Por su parte, las muñecas sexuales –sí, esas que se inflaban como llantas de bicicleta– ahora se producen de ambos sexos. Y van desarrollando anatomías más cercanas a la nuestra. Un vistazo a la página web de la empresa Real Doll basta para descubrir sus avances. En uno de sus videos promocionales, el fundador de la empresa sostiene que “es inevitable que los muñecos y robots sexuales un día dejen de ser algo raro. Mucha gente sencillamente quiere esto. Son felices así. No creo que debamos juzgarlos”.

¿Imposible? ¿Fantasías de películas como “Her” o “Black Mirror”? De hecho, es solo el paso siguiente de un fenómeno que ya empezó. Pasamos más tiempo comunicándonos con pantallas que con seres de carne y hueso.
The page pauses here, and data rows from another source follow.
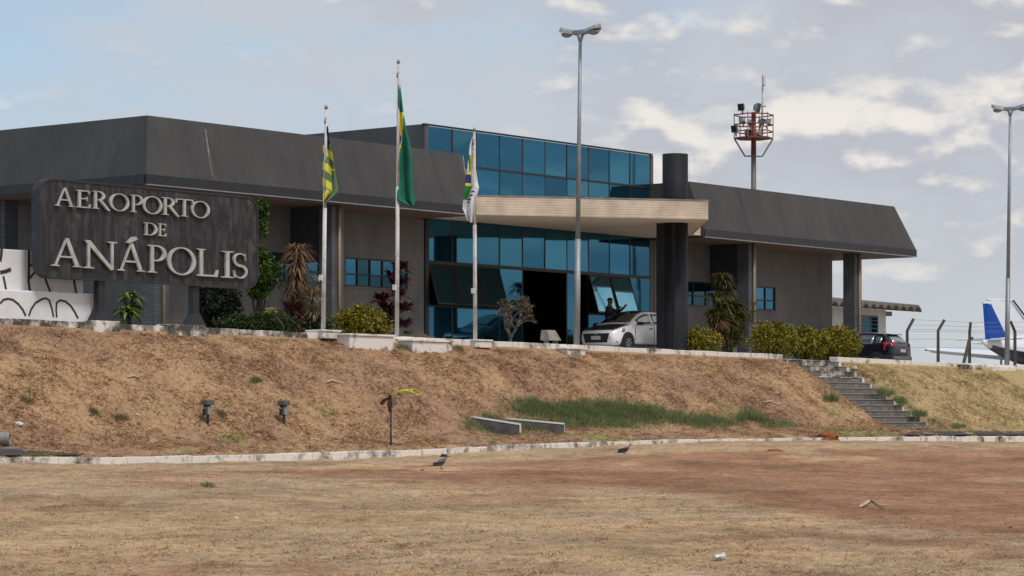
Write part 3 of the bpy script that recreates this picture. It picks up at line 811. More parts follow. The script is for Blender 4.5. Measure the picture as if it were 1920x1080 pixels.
def letter(ch, l, r, top, base_l, base_r, accent=None):
    x0, zb0 = sgn_pt(l, base_l); x1, zb1 = sgn_pt(r, base_r)
    _, ztp = sgn_pt((l + r) / 2, top); zb = (zb0 + zb1) / 2
    X = lambda u: x0 + (x1 - x0) * u - sc_t
    Z = lambda v: zb + (ztp - zb) * v - sz0
    mb = MB()
    for j, g in enumerate(GLY[ch]):
        d0, d1 = -.06 - .0012 * j, -.004 + .0012 * j
        if g[0] == 'poly':
            mb.prism([(X(a), Z(b)) for a, b in g[1]], d0, d1, fn)
        else:
            o, i_ = g[1], g[2]
            rings = [[fn(X(a[0]), Z(a[1]), d0), fn(X(b[0]), Z(b[1]), d0), fn(X(b[0]), Z(b[1]), d1), fn(X(a[0]), Z(a[1]), d1)] for a, b in zip(o, i_)]
            mb.loft(rings, cap=True)
    if accent:
        (al, at), (ar, ab) = accent
        a0 = sgn_pt(al, ab); a1 = sgn_pt(ar, at)
        p = [(a0[0] - sc_t, a0[1] - sz0), (a0[0] + .06 - sc_t, a0[1] - .02 - sz0), (a1[0] - sc_t, a1[1] - .07 - sz0), (a1[0] - .06 - sc_t, a1[1] - sz0), (a1[0] - .16 - sc_t, a1[1] - .01 - sz0)]
        mb.prism(p, -.09, -.004, fn)
    o = mb.build('letter', M['letter'], S)
for a in (('A', 101, 137, 352, 386, 388), ('E', 140, 168, 357, 389, 390.5), ('R', 170, 204, 359, 391, 393.5), ('O', 203, 240, 364, 394, 396.5), ('P', 242, 267, 366, 397.5, 399), ('O', 265, 302, 369, 399.5, 402),
          ('R', 301, 334, 371, 402.5, 405), ('T', 327, 360, 373.5, 405, 407), ('O', 356, 391, 378, 407, 409.5),
          ('D', 267, 293, 418, 441, 442), ('E', 294, 310, 419.5, 442.5, 443.5),
          ('A', 94, 151, 447, 498, 502), ('N', 152, 217, 452, 502, 506.5), ('A', 218, 269, 456, 507, 510, ((235, 444), (254, 455))), ('P', 274, 311, 460, 510.5, 513), ('O', 311, 365, 465, 513, 516.5),
          ('L', 366, 407, 467.5, 517, 520), ('I', 411, 437, 471, 520, 522), ('S', 434, 462, 475, 521, 523)):
    letter(*a)

# ------------------------------------------------------------------ white bench wall with scrawled lines
BN = 8.3
bl, _ = at_n(-60, BN); br, _ = at_n(181, BN)
bz = float(edge_top(br)) - .1
bench = front_thing('painted_wall_bench', 'white concrete wall bench scrawled with black lines, left of the sign', 'bench', t=br, n=BN, z=bz)
_, h_seat = tz(175, 551, BN); _, h_back = tz(100, 470, BN)
hs, hb = h_seat - bz, h_back - bz
boxp('seat_block', bl - br, 0, 0, .75, -.25, hs, M['white'], bench, .03)
boxp('backrest', bl - br, -.03, .45, .62, hs + .002, hb, M['white'], bench, .02)
def scrawl(pts, n, w=.05, lean=0):
    P = []
    for px, py in pts:
        t, z = tz(px, py, n); P.append((t - br, z - bz))
    y = (BN - n) - .012
    mb = MB(); rings = []
    for i, (a, b) in enumerate(P):
        q = P[min(i + 1, len(P) - 1)]; p_ = P[max(i - 1, 0)]
        dx, dz = q[0] - p_[0], q[1] - p_[1]; l = math.hypot(dx, dz) or 1
        ox, oz = -dz / l * w / 2, dx / l * w / 2
        rings.append([(a + ox, y, b + oz), (a - ox, y, b - oz), (a - ox, y + .008, b - oz), (a + ox, y + .008, b + oz)])
    mb.loft(rings).build('painted_line', M['black_paint'], bench)
arcpx = lambda x0, x1, yb, yt, k=9: [(x0 + (x1 - x0) * (i / k), yb - (yb - yt) * math.sin(math.pi * i / k) ** .7) for i in range(k + 1)]
scrawl([(0, 569), (6, 562), (14, 560), (24, 562), (34, 570), (42, 580), (48, 592)], BN)
scrawl([(54, 592), (58, 580), (66, 568), (78, 561), (86, 559), (92, 563), (97, 578), (100, 594)], BN)
scrawl([(106, 595), (105, 580), (106, 568), (112, 563), (122, 565), (132, 573), (140, 585), (146, 597)], BN)
BB = BN - .45
scrawl([(3, 463), (2, 478), (0, 490)], BB, .08); scrawl([(54, 468), (54, 500), (53, 527), (56, 546)], BB, .07); scrawl([(55, 498), (65, 497)], BB)
scrawl([(53, 525), (60, 516), (69, 505)], BB); scrawl([(83, 517), (88, 532), (94, 547)], BB, .06); scrawl([(138, 521), (140, 535), (143, 551)], BB, .06)
scrawl([(0, 511), (10, 509), (20, 505)], BB, .09); scrawl([(6, 518), (9, 532), (11, 543)], BB, .06)

# ------------------------------------------------------------------ the flight of steps
ST = front_thing('concrete_steps', 'flight of worn dark concrete steps cut into the grass bank', 'steps', t=(stair0 + stair1) / 2, n=9, z=0)
nst = 13; ztop = float(edge_top(9.6)) - .14
for i in range(nst):
    n0 = 8.75 + i * .315; z = ztop - i * .193
    hw = 1.72
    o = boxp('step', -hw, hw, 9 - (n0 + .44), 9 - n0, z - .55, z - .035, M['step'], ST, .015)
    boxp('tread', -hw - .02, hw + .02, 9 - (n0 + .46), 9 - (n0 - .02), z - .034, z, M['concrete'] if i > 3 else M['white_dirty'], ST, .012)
    for s in (-1, 1): boxp('painted_end', s * hw - .075 - (.012 * s), s * hw + .075 - (.012 * s), 9 - (n0 + .452), 9 - (n0 + .3), z - .20, z - .036, M['white_worn'], ST)
    if i < 3: boxp('limewash_patch', -.9 + i * .2, .9 + i * .3, 9 - (n0 + .448), 9 - (n0 + .42), z - .17, z - .036, M['white_dirty'], ST)

# ------------------------------------------------------------------ limewashed blocks along the terrace edge
def edge_block(px0, px1, py0, py1, n, depth, label, m='white_wash', cap=True, cat='plinth', group=None):
    t0, z1 = tz(px0, py0, n); t1, _ = tz(px1, py0, n); _, z0 = tz((px0 + px1) / 2, py1, n)
    T = front_thing('concrete_block', label, cat, group, (t0 + t1) / 2, n, z0)
    h = z1 - z0; w = abs(t1 - t0) / 2
    boxp('body', -w, w, 0, depth, -.3, h - .06, M[m], T, .02)
    if cap: boxp('cap', -w - .04, w + .04, -.04, depth + .03, h - .058, h, M[m], T, .012)
    return T
def flag_pole(px, top_y, base_y, plinth_px, label, plabel, lean):
    t, y = at_n(px, 8.95); zb0 = (HORIZON - base_y) * y / F; h = (base_y - top_y) * y / F
    w = (plinth_px[1] - plinth_px[0]) * y / F / 1.42 / 2
    P = front_thing('concrete_slab', plabel, 'slab', 'limewashed slabs under the flagpoles', t, 8.95, zb0)
    boxp('slab_body', -w, w, -w * .9, w * .9, -.24, -.05, M['white_wash'], P, .02)
    boxp('slab_top', -w - .03, w + .03, -w * .9 - .03, w * .9 + .03, -.049, 0, M['white_wash'], P, .012)
    T = front_thing('flagpole', label, 'flagpole', 'flagpoles on the terrace edge', t, 8.95, zb0 + .002)
    lx = lean
    MB().tube([(0, 0, 0), (lx * .55, 0, h * .55)], [.062, .055], 12).build('lower_tube', M['polepaint'], T, True)
    MB().tube([(lx * .55, 0, h * .55), (lx, 0, h)], [.048, .036], 12).build('upper_tube', M['polepaint'], T, True)
    MB().tube([(lx, 0, h), (lx, 0, h + .10)], [.055, .03], 8).build('finial', M['steel'], T, True)
    MB().tube([(lx - .10, -.05, h - .42), (lx - .10, -.05, h - .30), (lx, 0, h - .25)], .03, 6).build('pulley', M['steel'], T, True)
    MB().tube([(lx - .10, -.06, h - .4), (-.09, -.07, h * .45), (-.09, -.06, 1.1)], .008, 4).build('halyard', M['polepaint'], T)
    boxp('cleat', -.13, -.05, -.05, .05, 1.35, 1.5, M['white'], T)
    return T, h, t
fp1 = flag_pole(606, 203, 619, (575, 642), 'white flagpole nearest the sign, shorter, with yellow and green striped flag', 'wide white slab under the flagpole nearest the sign', .12)
fp2 = flag_pole(744, 118, 634, (742, 778), 'tallest white flagpole, in the middle, with the green flag', 'white slab under the tallest flagpole', .07)
fp3 = flag_pole(891, 246, 637, (858, 925), 'white flagpole in front of the glass entrance, shorter, with a white flag', 'white slab under the flagpole before the glass entrance', -.04)
edge_block(656, 738, 625, 657, 9.7, 1.0, 'large limewashed block between the first and the tallest flagpole', 'white_wash')
edge_block(774, 848, 636, 664, 9.65, .9, 'crumbling limewashed block right of the tallest flagpole', 'white_worn')
edge_block(1062, 1098, 651, 663, 9.5, .7, 'small limewashed block at the foot of the tall street lamp', 'white_worn')
edge_block(176, 226, 596, 622, 9.2, .5, 'stained broken block below the left post of the sign', 'white_dirty', False)
edge_block(318, 386, 603, 626, 9.2, .5, 'stained broken block below the right post of the sign', 'white_dirty', False)
edge_block(1800, 1842, 680, 687, 9.2, .6, 'flat grey concrete slab left of the far street lamp', 'white_dirty', False, 'slab')
edge_block(1862, 1905, 684, 692, 9.25, .6, 'flat limewashed slab at the foot of the far street lamp', 'white_worn', False, 'slab')

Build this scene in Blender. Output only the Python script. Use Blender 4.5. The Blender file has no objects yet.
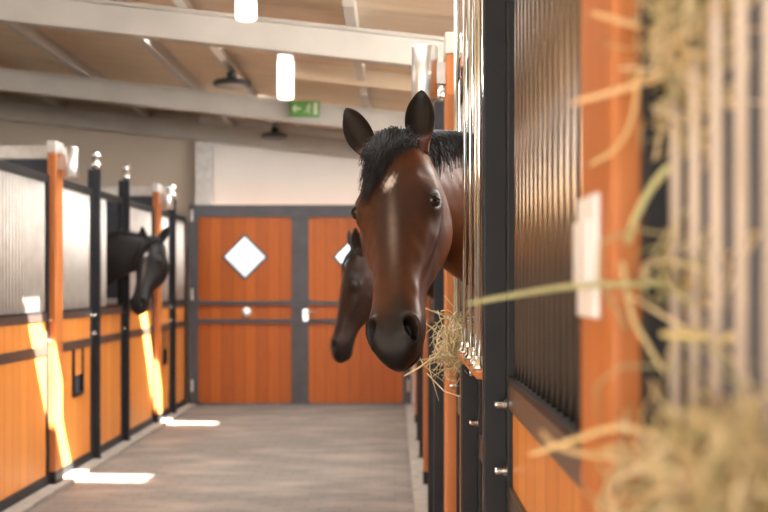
import bpy, bmesh, math, random
import numpy as np
from mathutils import Vector, Matrix

random.seed(7)
SC = bpy.context.scene
COL = SC.collection

# ------------------------------------------------------------------ camera
F = 1040.0
cam = bpy.data.cameras.new('camera')
cam.sensor_width = 36.0
cam.lens = F * 36.0 / 768.0
cam.shift_x = -11.0 / 768.0
cam.shift_y = 26.0 / 768.0
cam.clip_start = 0.05
cam.dof.use_dof = True
cam.dof.focus_distance = 2.9
cam.dof.aperture_fstop = 3.1
cam_o = bpy.data.objects.new('camera', cam)
cam_o.location = (0, 0, 1.5)
cam_o.rotation_euler = (math.pi / 2, 0, 0)
COL.objects.link(cam_o)
SC.camera = cam_o

# ------------------------------------------------------------------ world, sun, daylight, added fill lights
w = bpy.data.worlds.new('sky')
SC.world = w
w.use_nodes = True
bg = w.node_tree.nodes['Background']
bg.inputs[0].default_value = (0.93, 0.97, 1.0, 1)
bg.inputs[1].default_value = 1.3

def lamp(name, kind, loc, target, energy, color=(1, 1, 1), **kw):
    l = bpy.data.lights.new(name, kind)
    l.energy = energy
    l.color = color
    for k, v in kw.items():
        setattr(l, k, v)
    o = bpy.data.objects.new(name, l)
    o.location = loc
    d = Vector(target) - Vector(loc)
    o.rotation_euler = d.to_track_quat('-Z', 'Y').to_euler()
    COL.objects.link(o)
    return o

SUN_K, SUN_DY = 0.85, 0.6
lamp('sun', 'SUN', (5, -5, 9), (5 - SUN_K, -5 + SUN_DY, 8), 90.0, (1.0, 0.95, 0.86), angle=math.radians(0.6))
# daylight from the open gable end far behind the camera
lamp('gable_daylight', 'AREA', (-2.0, -7.5, 2.2), (-1.3, 6, 1.5), 220, (1, 0.98, 0.96), shape='RECTANGLE', size=5.5, size_y=3.0)
# added fill under the solid roof: above the frame, and hidden behind two beams
lamp('roof_fill', 'AREA', (-1.0, 4.3, 3.25), (-1.1, 4.5, 0), 70, (1, 0.98, 0.95), shape='RECTANGLE', size=2.4, size_y=2.4, spread=math.radians(130))
lamp('roof_fill_mid', 'AREA', (-0.7, 8.05, 3.335), (-0.81, 8.05, 2.335), 100, (1, 0.98, 0.95), shape='RECTANGLE', size=3.4, size_y=0.5, spread=math.radians(125))
lamp('roof_fill_far', 'AREA', (-0.7, 11.2, 3.335), (-0.81, 11.2, 2.335), 100, (1, 0.98, 0.95), shape='RECTANGLE', size=3.6, size_y=0.6, spread=math.radians(125))
for o_ in ('roof_fill', 'roof_fill_mid', 'roof_fill_far'):
    bpy.data.objects[o_].rotation_euler = (0, math.atan(0.11), 0)      # parallel to the roof sheet
# added fill at the windowless eaves over the right-hand and left-hand stalls
lamp('eaves_fill_right', 'AREA', (3.3, 7.5, 2.66), (-1.5, 9.0, 2.5), 700, (1, 0.97, 0.93), shape='RECTANGLE', size=9.0, size_y=0.5)
lamp('eaves_fill_left', 'AREA', (-5.6, 8.0, 3.2), (-2.5, 9.0, 1.4), 40, (1, 0.96, 0.9), shape='RECTANGLE', size=8.0, size_y=0.7)

vs = SC.view_settings
vs.view_transform = 'Standard'
vs.look = 'None'
vs.gamma = 1.0
vs.use_curve_mapping = False
vs.exposure = 0.28

# ------------------------------------------------------------------ materials
def mat(name, color, rough=0.5, metal=0.0, spec=0.5, emit=None, estr=0.0):
    m = bpy.data.materials.new(name)
    m.use_nodes = True
    b = m.node_tree.nodes['Principled BSDF']
    b.inputs['Base Color'].default_value = (*color, 1)
    b.inputs['Roughness'].default_value = rough
    b.inputs['Metallic'].default_value = metal
    b.inputs['Specular IOR Level'].default_value = spec
    if emit:
        b.inputs['Emission Color'].default_value = (*emit, 1)
        b.inputs['Emission Strength'].default_value = estr
    return m

def varied(name, c1, c2, scale=(1, 1, 1), noise=5.0, rough=0.5, metal=0.0, bump=0.0, detail=5.0, lo=0.3, hi=0.7, spec=0.5):
    m = mat(name, c1, rough, metal, spec)
    nt = m.node_tree
    b = nt.nodes['Principled BSDF']
    tc = nt.nodes.new('ShaderNodeTexCoord')
    mp = nt.nodes.new('ShaderNodeMapping')
    mp.inputs['Scale'].default_value = scale
    n = nt.nodes.new('ShaderNodeTexNoise')
    n.inputs['Scale'].default_value = noise
    n.inputs['Detail'].default_value = detail
    r = nt.nodes.new('ShaderNodeValToRGB')
    r.color_ramp.elements[0].position = lo
    r.color_ramp.elements[0].color = (*c1, 1)
    r.color_ramp.elements[1].position = hi
    r.color_ramp.elements[1].color = (*c2, 1)
    L = nt.links.new
    L(tc.outputs['Object'], mp.inputs[0])
    L(mp.outputs[0], n.inputs['Vector'])
    L(n.outputs[0], r.inputs[0])
    L(r.outputs[0], b.inputs['Base Color'])
    if bump:
        bp = nt.nodes.new('ShaderNodeBump')
        bp.inputs['Strength'].default_value = bump
        bp.inputs['Distance'].default_value = 0.01
        L(n.outputs[0], bp.inputs['Height'])
        L(bp.outputs[0], b.inputs['Normal'])
    return m

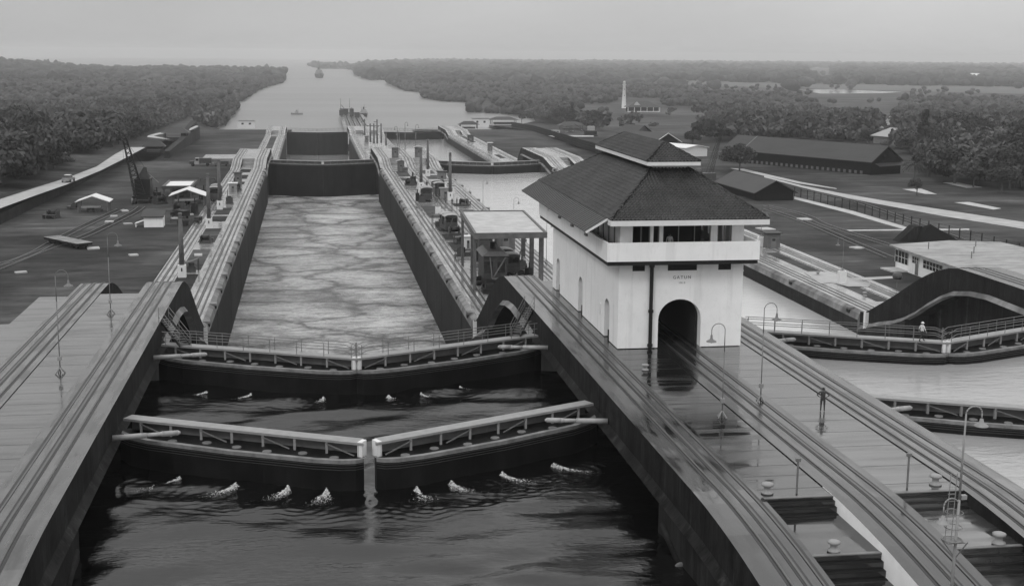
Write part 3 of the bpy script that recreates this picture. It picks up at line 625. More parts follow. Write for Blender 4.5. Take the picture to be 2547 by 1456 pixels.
def window(y0,y1,z0,z1,fixed,axis,n=2,pos=.18):
    f=MB();g=MB()
    def B(mb,s,e,a,b,d0,d1):
        if axis=='x': mb.box(s,e,fixed+d0,fixed+d1,a,b)
        else: mb.box(fixed+d0,fixed+d1,s,e,a,b)
    B(f,y0,y0+.07,z0,z1,pos-.05,pos+.03);B(f,y1-.07,y1,z0,z1,pos-.05,pos+.03);B(f,y0+.07,y1-.07,z1-.07,z1,pos-.05,pos+.03);B(f,y0+.07,y1-.07,z0,z0+.07,pos-.05,pos+.03)
    for k in range(1,n): c=y0+(y1-y0)*k/n; B(f,c-.035,c+.035,z0+.07,z1-.07,pos-.04,pos+.02)
    B(g,y0+.07,y1-.07,z0+.07,z1-.07,pos+.04,pos+.05)
    fo=put(f,'window','steelmid',ch); 
    if y1-y0<3: put(g,'pane','glass',fo)
for s,e,zb in wins_f: window(s,e,zb,9.95,uy0,'x',3 if e-s>3 else 2 if e-s>1 else 1)
for s,e,zb in wins_l: window(s,e,zb,9.95,ux0,'y',2)
for s,e,zb in wins_l: window(s,e,zb,9.95,ux1-.2,'y',2)
for a,b in((25.2,26.2),(28.1,30.5),(32.3,33.35)):   # louvred vents under the balcony
    q=MB(); q.box(a,b,TY0-.02,TY0+.02,6.3,6.95,'dark')
    for k in range(5): q.box(a,b,TY0-.06,TY0-.02,6.33+k*.12,6.37+k*.12,'black')
    put(q,'vent',None,ch)
dp=MB(); dp.tube((26.75,TY0-.17,0),(26.75,TY0-.17,7.0),.15,.15,10)
for z in(.1,2.9,6.6): dp.lathe((26.75,TY0-.17,z),[(0,0),(.22,.03),(.22,.25),(0,.28)],10)
put(dp,'drainpipe','black',ch)
lb=MB(); lb.box(23.92+.1,24.1,107.3,107.7,1.6,2.5); put(lb,'life_ring_box','trim',ch)
# hip roof with tile ribs
def tiles(mb,a,b,c,d,rib=.30,course=.40,h=.12):
    """tiled quad: a-b is the eave, d-c the top edge (a under d, b under c)"""
    a,b,c,d=map(Vector,(a,b,c,d)); e=(b-a); le=e.length; ex=e/le; nrm=e.cross(d-a).normalized()
    if nrm.z<0: nrm=-nrm
    upv=nrm.cross(ex); 
    if upv.z<0: upv=-upv
    H=(d-a).dot(upv); da=(d-a).dot(ex); cb=(c-a).dot(ex)
    n=int(le/rib); prof=[0,.6,1,.6,0,-.15]
    nc=int(H/course)
    for j in range(nc):
        v0=j*course; v1=(j+1)*course if j<nc-1 else H
        lo0=da*v0/H; hi0=le+(cb-le)*v0/H
        i0=int(lo0/rib); i1=int(hi0/rib)+1
        us_=[];
        for i in range(i0,i1):
            for k in(0,.35,.7): us_.append((i+k)*rib)
        us_.append(i1*rib)
        vs=[];fs=[]
        for q,uu in enumerate(us_):
            ph=(uu/rib)%1; hh=h*(1.0 if abs(ph-.35)<.1 else .1)
            hh+=random.uniform(-.008,.008)
            l0=max(lo0,min(hi0,uu)); l1a=da*v1/H; l1b=le+(cb-le)*v1/H; l1=max(l1a,min(l1b,uu))
            p0=a+ex*l0+upv*v0+nrm*(hh+.045); p1=a+ex*l1+upv*v1+nrm*hh; pb_=a+ex*l0+upv*v0
            vs+=[pb_,p0,p1]
        for q in range(len(us_)-1): m_=3*q; fs+=[(m_,m_+3,m_+4,m_+1),(m_+1,m_+4,m_+5,m_+2)]
        mb.add(vs,fs)
rf=MB(); EX0,EX1,EY0,EY1,EZ=22.9,35.75,99.1,132.3,10.62; hx0,hx1,hy0,hy1,HZ=28.2,31.3,107,125,14.0
tiles(rf,(EX0,EY0,EZ),(EX1,EY0,EZ),(hx1,hy0,HZ),(hx0,hy0,HZ)); tiles(rf,(EX1,EY0,EZ),(EX1,EY1,EZ),(hx1,hy1,HZ),(hx1,hy0,HZ)); tiles(rf,(EX0,EY1,EZ),(EX0,EY0,EZ),(hx0,hy0,HZ),(hx0,hy1,HZ)); tiles(rf,(EX1,EY1,EZ),(EX0,EY1,EZ),(hx0,hy1,HZ),(hx1,hy1,HZ))
roof=put(rf,'roof','tile',ch)
rp=MB()
for a,b in(((EX0,EY0,EZ+.05),(hx0,hy0,HZ+.05)),((EX1,EY0,EZ+.05),(hx1,hy0,HZ+.05)),((EX0,EY1,EZ+.05),(hx0,hy1,HZ+.05)),((EX1,EY1,EZ+.05),(hx1,hy1,HZ+.05))):
    A=Vector(a);B=Vector(b); n=34
    for k in range(n): p=A+(B-A)*(k/n); q=A+(B-A)*((k+1.05)/n); rp.tube(p+Vector((0,0,.03*(k%2))),q,.13,.10,6)
put(rp,'ridge_tiles','tile',roof)
fs_=MB(); 
for a in((EX0,EX1,EY0,EY0+.12),(EX0,EX1,EY1-.12,EY1),(EX0,EX0+.12,EY0+.12,EY1-.12),(EX1-.12,EX1,EY0+.12,EY1-.12)): fs_.box(a[0],a[1],a[2],a[3],10.18,10.6)
fs_.box(EX0+.12,EX1-.12,EY0+.12,EY1-.12,10.26,10.34); put(fs_,'fascia','trim',ch)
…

Gracias a las redes sociales, podemos vivir nuestros afectos y compartir nuestras vidas sin contacto físico.

El cambio es tan intenso que las redes de contactos como Meetic o Tinder están redefiniendo el amor. La mayoría de los divorciados y divorciadas que conozco ya no van a un bar para tontear entre desconocidos, sino se citan directamente con personas seleccionadas por un algoritmo según su compatibilidad para sostener relaciones de tipo preestablecido. Para estos adultos con vidas laborales agitadas y responsabilidades familiares, conocer a alguien es un proceso largo e incierto que no pueden permitirse. Aplicaciones como Ashley Madison se especializan incluso en buscar amantes para gente casada. En resumen: ya no conoces a una persona y luego seleccionas qué relación quieres con ella. Ahora funciona al revés.

Las relaciones humanas son imperfectas, impredecibles, erráticas. Las personas no vienen con garantía de fábrica: pueden decepcionarnos, engañarnos o sencillamente, dejar de querernos. En esta era de obsesión por la máxima productividad, no disponemos de tiempo para arriesgarlo en proyectos tan volátiles. Así que minimizamos nuestros lazos sociales o los “optimizamos”.

Con robots o sin ellos, deberíamos dejar de pensar en las personas como productos para satisfacer necesidades puntuales. Necesitamos recuperar nuestro tiempo y disfrutar de la gente, incluso de sus defectos y sus contradicciones. Porque si ponemos la satisfacción del consumidor por encima de la humanidad, los vehículos voladores de Uber solo nos conducirán hacia la soledad y la tristeza.